Monday, August 13, 2007

Customers up for adoption

I strongly believe in listening to customers to make your company successful. Fred Reichheld brings this down to a simple formula by asking customers whether they would recommend a certain product or company to their family and friends, providing a simple metric of customer satisfaction. If you're interested in the idea, read his blog, where you can also download the first chapter of his book "The Ultimate Question".

So what do you do to make your company truly customer-centric? David Hersh's recent post tells us about a customer adoption program, the idea being that senior executives adopt customers and act as a free implementation consultant to them. As a result, they find out from a grass-root level what works and what doesn't. Unless things go horribly wrong, these customers should make great reference customers.

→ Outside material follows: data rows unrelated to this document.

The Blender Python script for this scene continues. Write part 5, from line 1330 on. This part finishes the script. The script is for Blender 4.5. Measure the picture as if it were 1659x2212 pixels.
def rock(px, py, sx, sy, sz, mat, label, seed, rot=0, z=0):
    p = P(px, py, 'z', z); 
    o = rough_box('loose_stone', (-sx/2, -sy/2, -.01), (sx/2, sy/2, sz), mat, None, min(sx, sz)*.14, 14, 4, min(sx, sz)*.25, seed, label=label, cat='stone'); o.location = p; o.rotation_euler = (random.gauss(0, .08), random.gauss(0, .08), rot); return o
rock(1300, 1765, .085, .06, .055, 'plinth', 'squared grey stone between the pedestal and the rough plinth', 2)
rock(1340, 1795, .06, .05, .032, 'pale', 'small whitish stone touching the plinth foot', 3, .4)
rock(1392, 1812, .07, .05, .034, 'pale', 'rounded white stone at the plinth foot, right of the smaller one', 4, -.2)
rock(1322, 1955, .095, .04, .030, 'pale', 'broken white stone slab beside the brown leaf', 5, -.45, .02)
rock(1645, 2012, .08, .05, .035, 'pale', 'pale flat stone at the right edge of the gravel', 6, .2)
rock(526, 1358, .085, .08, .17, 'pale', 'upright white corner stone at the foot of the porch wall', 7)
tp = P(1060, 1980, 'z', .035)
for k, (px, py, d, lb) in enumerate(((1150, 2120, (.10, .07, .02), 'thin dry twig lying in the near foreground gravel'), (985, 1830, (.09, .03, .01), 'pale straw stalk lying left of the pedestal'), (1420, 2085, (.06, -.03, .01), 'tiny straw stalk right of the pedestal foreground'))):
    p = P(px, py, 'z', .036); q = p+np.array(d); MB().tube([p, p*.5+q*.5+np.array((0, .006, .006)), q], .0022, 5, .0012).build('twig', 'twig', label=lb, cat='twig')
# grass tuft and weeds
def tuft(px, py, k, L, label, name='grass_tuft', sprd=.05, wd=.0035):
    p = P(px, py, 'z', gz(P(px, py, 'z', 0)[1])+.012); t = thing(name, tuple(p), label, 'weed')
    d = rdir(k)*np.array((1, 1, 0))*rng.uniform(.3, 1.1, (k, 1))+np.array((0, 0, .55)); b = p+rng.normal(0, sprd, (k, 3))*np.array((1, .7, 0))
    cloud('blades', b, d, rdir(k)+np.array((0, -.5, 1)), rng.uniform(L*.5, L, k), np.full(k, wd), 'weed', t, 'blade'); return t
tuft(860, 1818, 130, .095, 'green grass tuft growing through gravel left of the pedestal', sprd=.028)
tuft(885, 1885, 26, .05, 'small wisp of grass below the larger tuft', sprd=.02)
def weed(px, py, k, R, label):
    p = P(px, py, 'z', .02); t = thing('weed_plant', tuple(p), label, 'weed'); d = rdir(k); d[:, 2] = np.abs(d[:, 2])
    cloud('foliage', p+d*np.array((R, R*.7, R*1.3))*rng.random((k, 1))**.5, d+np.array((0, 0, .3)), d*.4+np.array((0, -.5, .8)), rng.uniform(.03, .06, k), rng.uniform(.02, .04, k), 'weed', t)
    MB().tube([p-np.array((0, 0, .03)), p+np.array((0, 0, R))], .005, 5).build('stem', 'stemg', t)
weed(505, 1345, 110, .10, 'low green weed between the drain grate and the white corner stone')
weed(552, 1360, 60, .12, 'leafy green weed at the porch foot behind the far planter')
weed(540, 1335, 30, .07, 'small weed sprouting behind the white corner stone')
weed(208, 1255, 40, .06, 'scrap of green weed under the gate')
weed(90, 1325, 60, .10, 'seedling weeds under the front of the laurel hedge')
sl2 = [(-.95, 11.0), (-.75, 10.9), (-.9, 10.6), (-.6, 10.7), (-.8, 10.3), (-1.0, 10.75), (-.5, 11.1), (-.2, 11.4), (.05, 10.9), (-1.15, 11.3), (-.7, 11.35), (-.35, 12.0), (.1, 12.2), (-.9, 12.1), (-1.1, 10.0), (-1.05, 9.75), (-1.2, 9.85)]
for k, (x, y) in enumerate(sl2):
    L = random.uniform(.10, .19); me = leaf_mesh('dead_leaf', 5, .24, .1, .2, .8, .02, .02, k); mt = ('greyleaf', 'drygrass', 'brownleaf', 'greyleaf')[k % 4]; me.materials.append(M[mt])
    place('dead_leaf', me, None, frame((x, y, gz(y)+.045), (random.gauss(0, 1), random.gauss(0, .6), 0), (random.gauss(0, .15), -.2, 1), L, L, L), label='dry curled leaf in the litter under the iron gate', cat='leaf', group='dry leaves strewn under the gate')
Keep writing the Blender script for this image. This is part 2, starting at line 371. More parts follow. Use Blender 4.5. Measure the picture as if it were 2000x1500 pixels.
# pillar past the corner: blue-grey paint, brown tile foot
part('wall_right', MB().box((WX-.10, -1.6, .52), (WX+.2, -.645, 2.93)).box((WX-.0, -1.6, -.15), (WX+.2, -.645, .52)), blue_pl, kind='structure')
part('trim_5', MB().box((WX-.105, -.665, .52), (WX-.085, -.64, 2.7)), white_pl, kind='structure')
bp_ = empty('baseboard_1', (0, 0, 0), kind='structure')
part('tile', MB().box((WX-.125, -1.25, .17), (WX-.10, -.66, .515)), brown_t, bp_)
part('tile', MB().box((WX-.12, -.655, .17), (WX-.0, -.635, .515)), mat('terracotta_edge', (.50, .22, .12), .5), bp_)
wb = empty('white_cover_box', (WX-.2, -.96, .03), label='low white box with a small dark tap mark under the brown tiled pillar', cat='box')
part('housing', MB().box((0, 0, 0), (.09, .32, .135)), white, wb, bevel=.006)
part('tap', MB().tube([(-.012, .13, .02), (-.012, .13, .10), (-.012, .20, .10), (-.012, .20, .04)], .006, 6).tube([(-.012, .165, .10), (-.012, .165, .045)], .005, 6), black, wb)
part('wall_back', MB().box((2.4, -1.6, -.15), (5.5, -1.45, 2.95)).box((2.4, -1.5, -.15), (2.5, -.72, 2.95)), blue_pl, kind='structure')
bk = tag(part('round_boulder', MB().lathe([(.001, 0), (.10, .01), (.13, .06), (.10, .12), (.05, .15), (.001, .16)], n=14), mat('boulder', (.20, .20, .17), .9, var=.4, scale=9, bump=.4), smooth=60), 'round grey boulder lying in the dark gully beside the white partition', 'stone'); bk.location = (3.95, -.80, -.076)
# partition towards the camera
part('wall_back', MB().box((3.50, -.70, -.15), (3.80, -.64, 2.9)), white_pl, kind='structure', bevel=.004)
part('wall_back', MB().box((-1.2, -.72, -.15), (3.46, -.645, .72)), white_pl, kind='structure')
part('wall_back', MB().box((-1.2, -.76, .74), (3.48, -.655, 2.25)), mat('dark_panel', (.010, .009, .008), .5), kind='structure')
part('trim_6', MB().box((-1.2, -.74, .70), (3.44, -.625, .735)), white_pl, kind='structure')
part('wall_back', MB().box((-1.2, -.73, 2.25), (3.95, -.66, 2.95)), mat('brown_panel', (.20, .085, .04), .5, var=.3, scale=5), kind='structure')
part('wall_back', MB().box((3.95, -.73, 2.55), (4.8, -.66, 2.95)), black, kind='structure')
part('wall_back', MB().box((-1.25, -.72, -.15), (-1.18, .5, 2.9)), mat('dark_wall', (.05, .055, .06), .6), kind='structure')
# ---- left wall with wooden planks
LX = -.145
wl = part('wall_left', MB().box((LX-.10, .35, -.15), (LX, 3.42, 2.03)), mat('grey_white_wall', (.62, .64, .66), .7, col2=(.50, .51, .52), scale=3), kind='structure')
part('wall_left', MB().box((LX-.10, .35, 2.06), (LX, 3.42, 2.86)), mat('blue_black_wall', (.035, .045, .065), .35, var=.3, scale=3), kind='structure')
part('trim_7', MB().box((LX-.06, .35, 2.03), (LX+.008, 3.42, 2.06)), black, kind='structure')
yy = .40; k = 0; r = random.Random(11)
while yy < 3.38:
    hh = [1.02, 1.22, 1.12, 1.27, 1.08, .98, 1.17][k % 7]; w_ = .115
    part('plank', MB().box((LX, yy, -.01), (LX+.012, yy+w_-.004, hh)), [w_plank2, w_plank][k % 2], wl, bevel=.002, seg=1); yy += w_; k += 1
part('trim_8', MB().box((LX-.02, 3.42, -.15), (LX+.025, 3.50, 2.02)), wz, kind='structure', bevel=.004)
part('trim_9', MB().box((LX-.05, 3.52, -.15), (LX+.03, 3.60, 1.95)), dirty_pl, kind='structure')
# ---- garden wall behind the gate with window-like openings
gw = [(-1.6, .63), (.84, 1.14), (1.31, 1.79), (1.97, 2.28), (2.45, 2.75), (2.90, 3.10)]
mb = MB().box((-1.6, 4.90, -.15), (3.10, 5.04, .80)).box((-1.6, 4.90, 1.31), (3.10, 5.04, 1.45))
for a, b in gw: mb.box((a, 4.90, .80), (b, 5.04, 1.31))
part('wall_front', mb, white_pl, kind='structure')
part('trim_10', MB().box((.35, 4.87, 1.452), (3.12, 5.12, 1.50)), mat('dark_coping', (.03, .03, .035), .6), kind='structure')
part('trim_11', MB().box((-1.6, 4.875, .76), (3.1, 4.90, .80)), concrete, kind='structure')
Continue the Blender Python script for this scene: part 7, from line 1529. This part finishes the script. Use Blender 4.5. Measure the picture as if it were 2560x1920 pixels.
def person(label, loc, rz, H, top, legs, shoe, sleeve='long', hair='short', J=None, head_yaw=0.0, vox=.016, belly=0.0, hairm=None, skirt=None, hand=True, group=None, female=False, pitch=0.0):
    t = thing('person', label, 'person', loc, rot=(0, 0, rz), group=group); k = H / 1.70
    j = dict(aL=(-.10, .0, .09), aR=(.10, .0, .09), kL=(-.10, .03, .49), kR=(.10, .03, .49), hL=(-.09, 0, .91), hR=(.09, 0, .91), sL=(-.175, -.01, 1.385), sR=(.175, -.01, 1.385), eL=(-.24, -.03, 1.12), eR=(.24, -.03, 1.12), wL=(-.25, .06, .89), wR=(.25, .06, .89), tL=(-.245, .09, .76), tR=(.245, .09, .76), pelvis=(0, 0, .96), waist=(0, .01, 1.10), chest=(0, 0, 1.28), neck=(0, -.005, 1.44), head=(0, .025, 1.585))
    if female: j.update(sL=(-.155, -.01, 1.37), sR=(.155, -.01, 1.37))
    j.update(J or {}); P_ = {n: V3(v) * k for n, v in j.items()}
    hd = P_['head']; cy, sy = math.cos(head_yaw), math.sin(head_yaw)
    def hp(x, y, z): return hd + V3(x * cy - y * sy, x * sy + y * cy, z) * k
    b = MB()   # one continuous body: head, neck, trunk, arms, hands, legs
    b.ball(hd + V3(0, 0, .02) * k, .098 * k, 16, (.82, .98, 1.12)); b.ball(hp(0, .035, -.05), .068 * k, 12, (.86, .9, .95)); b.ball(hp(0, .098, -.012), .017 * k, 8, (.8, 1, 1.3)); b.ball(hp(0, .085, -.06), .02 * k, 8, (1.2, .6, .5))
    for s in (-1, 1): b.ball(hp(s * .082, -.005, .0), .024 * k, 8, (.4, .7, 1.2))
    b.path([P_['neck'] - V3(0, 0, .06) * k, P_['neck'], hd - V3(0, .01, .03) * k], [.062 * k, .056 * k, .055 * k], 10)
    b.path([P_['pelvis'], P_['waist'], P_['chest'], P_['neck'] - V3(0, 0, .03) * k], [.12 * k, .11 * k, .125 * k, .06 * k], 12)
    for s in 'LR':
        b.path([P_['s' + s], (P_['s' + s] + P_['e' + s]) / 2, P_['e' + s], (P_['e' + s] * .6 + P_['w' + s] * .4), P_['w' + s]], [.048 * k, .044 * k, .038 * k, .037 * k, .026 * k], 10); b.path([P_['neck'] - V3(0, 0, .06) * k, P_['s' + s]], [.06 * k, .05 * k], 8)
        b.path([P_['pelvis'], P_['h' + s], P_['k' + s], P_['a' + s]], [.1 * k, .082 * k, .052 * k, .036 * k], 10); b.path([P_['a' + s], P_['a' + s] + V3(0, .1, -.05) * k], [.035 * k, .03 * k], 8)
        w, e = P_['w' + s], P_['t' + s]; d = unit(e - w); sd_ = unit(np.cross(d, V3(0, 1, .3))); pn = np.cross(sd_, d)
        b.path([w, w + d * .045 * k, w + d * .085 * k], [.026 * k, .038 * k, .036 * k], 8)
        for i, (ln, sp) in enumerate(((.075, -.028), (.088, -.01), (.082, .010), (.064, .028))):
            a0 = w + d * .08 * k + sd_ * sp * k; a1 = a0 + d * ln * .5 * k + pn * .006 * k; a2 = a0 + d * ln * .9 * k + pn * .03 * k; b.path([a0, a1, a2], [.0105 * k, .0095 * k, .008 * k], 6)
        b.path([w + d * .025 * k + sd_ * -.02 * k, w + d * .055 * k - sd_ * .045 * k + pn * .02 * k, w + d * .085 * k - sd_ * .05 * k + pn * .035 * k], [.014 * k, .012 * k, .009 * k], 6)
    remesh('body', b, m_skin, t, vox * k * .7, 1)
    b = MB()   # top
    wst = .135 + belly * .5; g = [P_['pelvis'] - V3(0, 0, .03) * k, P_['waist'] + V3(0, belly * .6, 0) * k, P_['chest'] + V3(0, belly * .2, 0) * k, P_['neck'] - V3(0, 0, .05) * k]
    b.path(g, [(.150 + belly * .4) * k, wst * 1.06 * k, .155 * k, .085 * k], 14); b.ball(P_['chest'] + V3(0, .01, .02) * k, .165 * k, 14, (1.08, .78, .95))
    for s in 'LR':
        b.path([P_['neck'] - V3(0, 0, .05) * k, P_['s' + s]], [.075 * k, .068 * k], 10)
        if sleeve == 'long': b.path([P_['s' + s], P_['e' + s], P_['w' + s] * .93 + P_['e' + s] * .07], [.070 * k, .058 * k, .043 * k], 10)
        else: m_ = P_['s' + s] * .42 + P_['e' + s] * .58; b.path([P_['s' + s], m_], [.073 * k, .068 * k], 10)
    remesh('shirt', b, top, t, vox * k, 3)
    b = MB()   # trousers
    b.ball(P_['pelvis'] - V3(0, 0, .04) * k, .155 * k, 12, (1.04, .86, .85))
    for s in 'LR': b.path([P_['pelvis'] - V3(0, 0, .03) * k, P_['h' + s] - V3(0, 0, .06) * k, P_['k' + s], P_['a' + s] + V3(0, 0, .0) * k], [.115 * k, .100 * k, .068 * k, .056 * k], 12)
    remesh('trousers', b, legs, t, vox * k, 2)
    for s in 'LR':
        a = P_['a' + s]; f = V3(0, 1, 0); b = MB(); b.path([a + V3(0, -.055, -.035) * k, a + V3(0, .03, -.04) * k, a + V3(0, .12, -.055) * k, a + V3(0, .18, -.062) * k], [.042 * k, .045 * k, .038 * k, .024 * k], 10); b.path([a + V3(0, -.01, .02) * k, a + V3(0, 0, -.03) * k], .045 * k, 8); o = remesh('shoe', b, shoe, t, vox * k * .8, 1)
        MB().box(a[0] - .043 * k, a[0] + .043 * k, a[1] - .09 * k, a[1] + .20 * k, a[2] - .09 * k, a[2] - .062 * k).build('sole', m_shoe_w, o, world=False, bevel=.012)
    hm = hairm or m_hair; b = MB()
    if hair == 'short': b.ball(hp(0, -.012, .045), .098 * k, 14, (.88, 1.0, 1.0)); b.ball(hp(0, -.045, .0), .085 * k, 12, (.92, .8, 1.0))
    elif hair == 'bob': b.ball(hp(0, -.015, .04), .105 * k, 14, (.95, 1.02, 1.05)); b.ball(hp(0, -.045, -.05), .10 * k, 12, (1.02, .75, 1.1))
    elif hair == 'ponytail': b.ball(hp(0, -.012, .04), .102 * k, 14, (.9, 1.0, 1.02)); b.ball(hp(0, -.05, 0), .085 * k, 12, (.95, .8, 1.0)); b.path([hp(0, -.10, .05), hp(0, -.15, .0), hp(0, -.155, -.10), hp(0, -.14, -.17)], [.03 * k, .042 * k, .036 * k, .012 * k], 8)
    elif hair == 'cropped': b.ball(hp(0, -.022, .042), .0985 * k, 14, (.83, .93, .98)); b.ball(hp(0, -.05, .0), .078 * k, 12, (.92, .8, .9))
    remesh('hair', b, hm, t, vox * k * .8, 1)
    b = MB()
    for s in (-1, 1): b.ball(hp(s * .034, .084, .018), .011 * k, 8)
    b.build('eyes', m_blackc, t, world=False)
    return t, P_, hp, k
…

This is a fantastic idea, but it is only bound to work in corporations where the culture and senior executives embrace the concept. At AOL, each employee, including the CEO, needs to spend one day a year in the corporate call center that is gets calls from customers who want to discontinue service. This is a great program to ensure that corporations know and cater for their customers.

Friday, August 10, 2007

Weeding out

Yes, it's a lot of work to get a reference customer on board and a case study signed off, but there is a time you'll have to let go. Great customers become good customers, become bad customers.

The process is gradual, so when is the right time to break the tie? While you'll probably be in touch with most of your references on a regular basis, make sure that you keep tabs on all of them and give each reference a call at least once a quarter to make sure that they aren't having problems with your product and that they're still using it. Don't let your prospects be the ones to find out that your public reference moved on to a competitor.

Make sure that you update each case study at least every year (some people recommend 6 months) so that you're not advertising outdated technology. Otherwise your prospects may think you're not cutting-edge.